Keene State College alumni 11’ and author E.G. Condé paid a visit to his old stomping grounds on Tuesday, Sept. 5th to speak about his recently published debut novella.

The event Tuesday’s reading and speaking engagement was dually sponsored by Keene State College’s Women and Gender Studies Department, as well Keene State College’s Center of Research and Writing.

Speaking to an audience of nearly 100 students, faculty members, community members and alumni in the Mabel Brown Room, Condé gave a brief reading from his new novella “Sordidez,” a climate fiction story set in a not-so-distant futuristic Puerto Rico, in the aftermath of a devastating and apocalyptic hurricane. Condé spoke about how “Sordidez” came to be, during a question and answer period that followed his reading.

Jackson Caffrey attended the reading and said, “E.G. Condé’s reading of “Sordidez” was incredible from start to finish. I hadn’t been entirely sure of what I was getting into prior to the event, as I attended the reading with the rest of my creative writing class on a bit of a whim, but I was blown away by Condé’s presentation and by the writing itself. Furthermore, I was introduced to the “cli-fi” genre,.”

Condé said the novella was based on a natural disaster that hit his family’s home country. “ ““Sordidez” was for me, directly inspired by Hurricane Maria in 2017, and the trauma that many Puerto Ricans, both on the island, and like myself in the diaspora, faced and experienced in the aftermath of this hurricane,” Condé said. “It was a very scary time for my family, and there were days where I had no idea where they were, or if they were alive. For many Puerto Ricans, it was like living through the apocalypse.”

Condé said the novella addresses themes of apocalyptic disasters in a “place-based” way, differing from the status quo of global destruction narratives that dominate the apocalyptic genre.

“What I’m offering with this book, that I think is different from the overall, post-apocalyptic genre, is a place-based story that’s not only about the apocalypse, but also rebuilding from the apocalypse,” says Conde.

Condé added “The title is a misnomer, because sordidez is a Spanish word for “ruin”, while the story is more about rebuilding, and reclaiming indigeneity, and in a Puerto Rican context, that means saying you’re Taino, an indigenous group that is said to be extinct, and what it means to write from this place of being extinct, which is the central theme of this novella.”

Condé’, who graduated with an individualized major in Feminist Anthropology, studied under Dr. Patricia Pedroza Gonzalez, chair of the Women’s and Gender Studies department “Since we are a small program with budget constraints, I try to search for outside sources of money to fund events that the Women’s and Gender Studies program does,” Gonzalez “Currently, we are sponsored by Fidelity Charitable, an organization that is interested in women’s rights, LGBTQ+ conversations, and feminist conversations.”

Dr.
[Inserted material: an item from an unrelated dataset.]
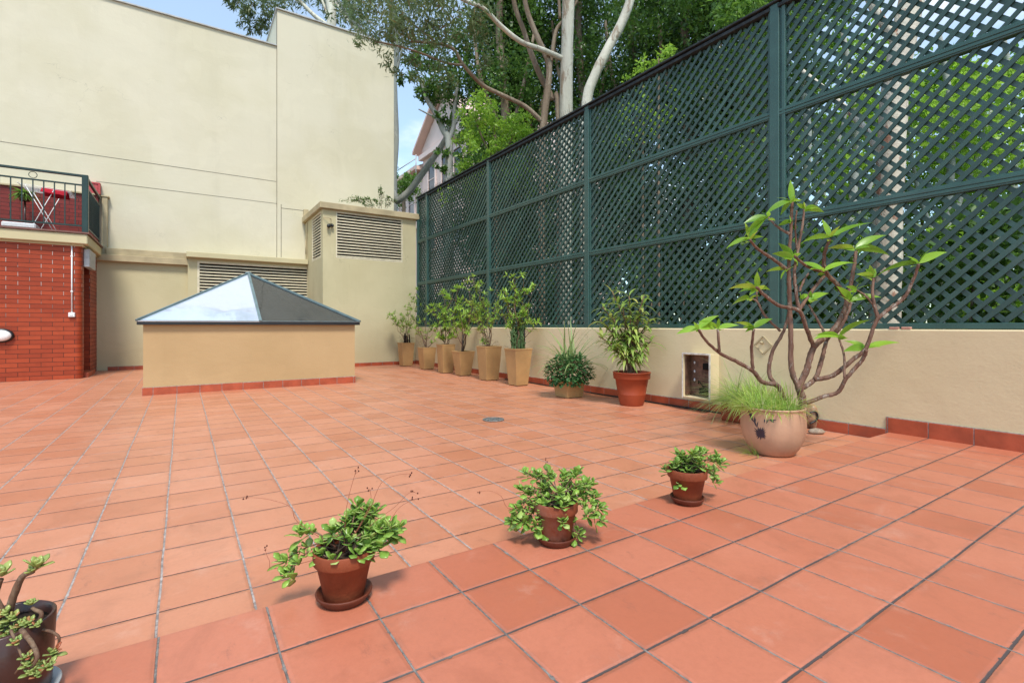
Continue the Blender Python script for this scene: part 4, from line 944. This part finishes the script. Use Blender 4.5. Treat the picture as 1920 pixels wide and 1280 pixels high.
for (px,py,s) in ((12,1170,.026),(30,1178,.024),(45,1172,.022),(0,1178,.028),(20,1190,.02),(60,1260,.026),(72,1265,.022),(55,1245,.022),(90,1250,.026),(40,1168,.016),(-10,1165,.03),(25,1160,.028),(55,1168,.022),(38,1185,.026),(8,1195,.03),(70,1172,.018),(30,1205,.022),(50,1232,.02),(12,1150,.024)): rose(e(px,py,-.02 if py<1200 else -.10),(R.uniform(-.4,.4),-.5,1),s,10)
stem([e(40,1180,-.05),e(60,1205,-.08),e(70,1230,-.10),e(60,1250,-.10)],.006,.004); stem([e(20,1180,-.08),e(35,1215,-.10),e(42,1240,-.10),e(28,1262,-.10)],.003,.002)
st.build('stems',M['stem'],t); lv.build('leaves',M['leaf_succ'],t,solid=.003)
b=MB(); p=onZ(98,1168,0); b.lathe((p.x,p.y,0),[(.035,0),(.045,.01),(.03,.025),(.004,.03)],9); 
# ---------------------------------------------------------------- trees
def leaves_np(cent,n,size,asp,rng,droop=0.0,outward=None,jit=.3):
    """n diamond leaves around centres cent (k,3) -> verts, faces"""
    k=len(cent); idx=rng.integers(0,k,n); p=cent[idx]+rng.normal(0,1,(n,3))*jit
    d=rng.normal(0,1,(n,3)); d[:,2]-=droop; d/=np.linalg.norm(d,axis=1)[:,None]
    u=rng.normal(0,1,(n,3)); u[:,2]+=.8; s=np.cross(d,u); s/=np.linalg.norm(s,axis=1)[:,None]; nn=np.cross(s,d)
    L=size*rng.uniform(.6,1.3,n)[:,None]; W=L*asp*.5
    v=np.stack([p,p+d*L*.45-s*W+nn*W*.35,p+d*L,p+d*L*.45+s*W+nn*W*.35],1).reshape(-1,3)
    return v
class Crown:
    def __init__(s): s.V=[]
    def clump(s,c,r,n,size,asp=.45,droop=0,sub=None,jit=None,shell=.5):
        c=np.array(c); r=np.array(r if hasattr(r,'__len__') else (r,r,r)); k=sub or max(3,n//34)
        q=NR.normal(0,1,(k,3)); q/=np.linalg.norm(q,axis=1)[:,None]; rad=shell+(1-shell)*NR.random((k,1)); q=q*rad*r+c
        j=jit or float(r.mean())*.16
        s.V.append(leaves_np(q,n,size,asp,NR,droop,jit=j))
    def build(s,name,m,parent):
        v=np.concatenate(s.V); n=len(v)//4; o0=np.array(parent.location); v=v-o0
        me=bpy.data.meshes.new(name); me.vertices.add(len(v)); me.vertices.foreach_set('co',v.ravel().astype(np.float32))
        me.loops.add(n*4); me.loops.foreach_set('vertex_index',np.arange(n*4,dtype=np.int32)); me.polygons.add(n)
        me.polygons.foreach_set('loop_start',np.arange(0,n*4,4,dtype=np.int32)); me.polygons.foreach_set('loop_total',np.full(n,4,dtype=np.int32))
        me.polygons.foreach_set('use_smooth',np.ones(n,dtype=bool)); me.update(calc_edges=True); me.validate(); me.materials.append(m)
        o=bpy.data.objects.new(name,me); COL.objects.link(o); o.parent=parent; return o
GZ=-1.2
def tree(name,base,label,limbs,barkm,clumps,leafm,cat='tree',group=None,size=.10,asp=.45,droop=0,seg=10):
    """limbs: list of (points, r0, r1); clumps: (centre, radii, leaves)"""
    t=thing(name,Vector((base[0],base[1],GZ)),label,cat,group); b=MB()
    for pts,r0,r1 in limbs: b.tube(smooth_path(pts,4),[r0,r1],seg,wob=.05)
    b.build('trunk',barkm,t)
    if clumps:
        cr=Crown()
        for cl in clumps:
            c_,r_,n_=cl[:3]; cr.clump(c_,r_,n_,size,asp,droop)
        cr.build('crown',leafm,t)
    return t
def V(p): return (p.x,p.y,p.z)
def foot(p): return Vector((p.x,p.y,GZ))
# main pale gum
Z=11.0; q=D(1060,215,Z)
tree('gum_tree',q,'thick pale smooth gum trunk rising straight behind the middle of the lattice',
 [([foot(q),D(1061,300,Z),D(1062,150,Z),D(1064,60,Z),D(1068,-60,Z),D(1075,-220,Z),D(1095,-420,Z)],.158,.11),
  ([D(1058,112,Z),D(1020,95,Z-.3),D(975,78,Z-.7),D(935,45,Z-1.0),D(905,15,Z-1.3),D(860,-5,Z-1.6),D(800,-60,Z-2)],.062,.03),
  ([D(1066,0,Z),D(1110,-90,Z+.4),D(1180,-200,Z+1)],.1,.05)],M['bark_pale'],
 [(V(D(1080,-330,Z)),(2.6,2.6,1.6),2600),(V(D(900,-160,Z-1)),(1.8,1.8,1.0),1500),(V(D(1250,-260,Z+1)),(2.2,2.2,1.3),1800),(V(D(770,10,Z-2)),(.9,.9,.45),650),(V(D(860,30,Z-1.4)),(.8,.8,.4),500)],M['lf_euc'],size=.15,asp=.26,droop=.8)
# leaning pale limb to the right
Z=9.5; q=D(1098,200,Z)
tree('gum_tree',q,'slimmer pale gum trunk curving up to the right, just right of the thick pale trunk',
 [([foot(q),D(1096,320,Z),D(1100,195,Z),D(1112,150,Z),D(1138,95,Z),D(1165,45,Z),D(1184,-10,Z),D(1195,-100,Z),D(1205,-260,Z)],.108,.075),
  ([D(1190,-60,Z),D(1260,-160,Z),D(1330,-220,Z)],.06,.03)],M['bark_pale'],
 [(V(D(1200,-330,Z)),(1.8,1.8,1.2),1500)],M['lf_euc'],size=.14,asp=.26,droop=.8)
# brown multi stem
Z=10.9; q=D(1018,240,Z)
tree('multi_stem_tree',q,'brown tree of several thin twisting stems with a long limb reaching left over the lattice',
 [([foot(q),D(1016,330,Z),D(1020,225,Z),D(1027,170,Z),D(1029,120,Z),D(1012,80,Z),D(997,45,Z),D(985,5,Z),D(980,-60,Z)],.088,.045),
  ([foot(D(1046,225,Z+.2)),D(1048,235,Z+.2),D(1035,185,Z+.3),D(1012,140,Z+.3),D(992,90,Z+.3),D(983,60,Z+.3),D(965,10,Z+.2),D(955,-60,Z)],.075,.045),
  ([D(1026,170,Z),D(1034,110,Z+.1),D(1042,60,Z+.2),D(1055,40,Z+.2),D(1080,5,Z+.3),D(1100,-50,Z+.3)],.05,.03),
  ([D(1050,35,Z+.2),D(1048,0,Z+.2),D(1046,-60,Z+.2)],.035,.03),
  ([D(1016,228,Z),D(985,200,Z-.1),D(940,178,Z-.3),D(905,160,Z-.5),D(880,135,Z-.7),D(866,118,Z-.8),D(850,92,Z-.9),D(820,82,Z-1),D(770,78,Z-1.2)],.052,.024),
  ([D(868,122,Z-.8),D(835,118,Z-1),D(790,100,Z-1.3),D(740,85,Z-1.5),D(700,78,Z-1.6)],.026,.010),
  ([D(820,82,Z-1),D(780,50,Z-1.2),D(750,30,Z-1.3)],.022,.010)],M['bark_brown'],
 [(V(D(735,72,Z-1.5)),(.50,.50,.16),300),(V(D(690,92,Z-1.7)),(.32,.32,.14),70),(V(D(790,95,Z-1.2)),(.6,.6,.28),420),(V(D(760,35,Z-1.4)),(.8,.8,.35),380),(V(D(840,50,Z-1.1)),(.7,.7,.4),600),(V(D(700,40,Z-1.6)),(.55,.55,.3),220),
  (V(D(760,130,Z-1.2)),(.35,.35,.2),180),(V(D(810,140,Z-1)),(.5,.5,.3),300),(V(D(900,60,Z-.6)),(.6,.6,.35),420),(V(D(930,110,Z-.3)),(.4,.4,.25),180)],M['lf_euc'],size=.105,asp=.26,droop=.7)
# small gum with a forked head
Z=17; q=D(842,300,Z)
tree('forked_tree',q,'small grey-trunked tree forking into a dark airy crown beside the sky gap',
 [([foot(q),D(841,360,Z),D(842,300,Z),D(841,262,Z),D(832,245,Z),D(818,215,Z),D(800,185,Z),D(790,150,Z)],.17,.06),
  ([D(841,265,Z),D(850,240,Z),D(852,205,Z),D(858,150,Z)],.10,.05),([D(845,250,Z),D(862,215,Z),D(885,180,Z)],.06,.03),([D(822,222,Z),D(805,215,Z),D(785,205,Z)],.04,.02)],M['bark_grey'],
 [(V(D(x,y,Z+R.uniform(-.5,.5))),(r,r,r*.7),n) for x,y,r,n in ((812,180,.55,380),(785,168,.4,190),(830,150,.8,700),(790,130,.55,330),(860,170,.8,600),(832,218,.34,170),(800,100,.6,330),(850,100,.9,600),(880,130,.9,600),(890,80,.9,500),(765,150,.3,90),(865,215,.5,300),(826,285,.25,110),(822,318,.25,100),(868,300,.4,260),(885,250,.6,450))],M['lf_dense'],size=.15,asp=.5)
# leaning grey trunk
Z=19; q=D(735,385,Z)
tree('leaning_trunk',q,'bare grey trunk leaning diagonally to the right in front of the pink building',
 [([foot(D(722,395,Z)),D(728,384,Z),D(745,377,Z),D(766,360,Z),D(785,335,Z),D(803,310,Z),D(822,283,Z),D(838,255,Z),D(850,215,Z),D(862,150,Z+.6)],.15,.09)],M['bark_grey'],
 [(V(D(865,150,Z)),(.8,.8,.6),300)],M['lf_dense'],size=.16,asp=.5)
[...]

Katherine Tirabassi of the Center of Research and Writing said Condé’s book inspired herself as well as students on campus. “I have taught courses myself in creative nonfiction, and those are the courses that E.G. Conde took it when he was a Keene State student,” Tirabassi said. “I’ve had some Alumni and current students who came to the express interest in reading the novella, and I’m interested in possibly organizing an informal book club at some point.”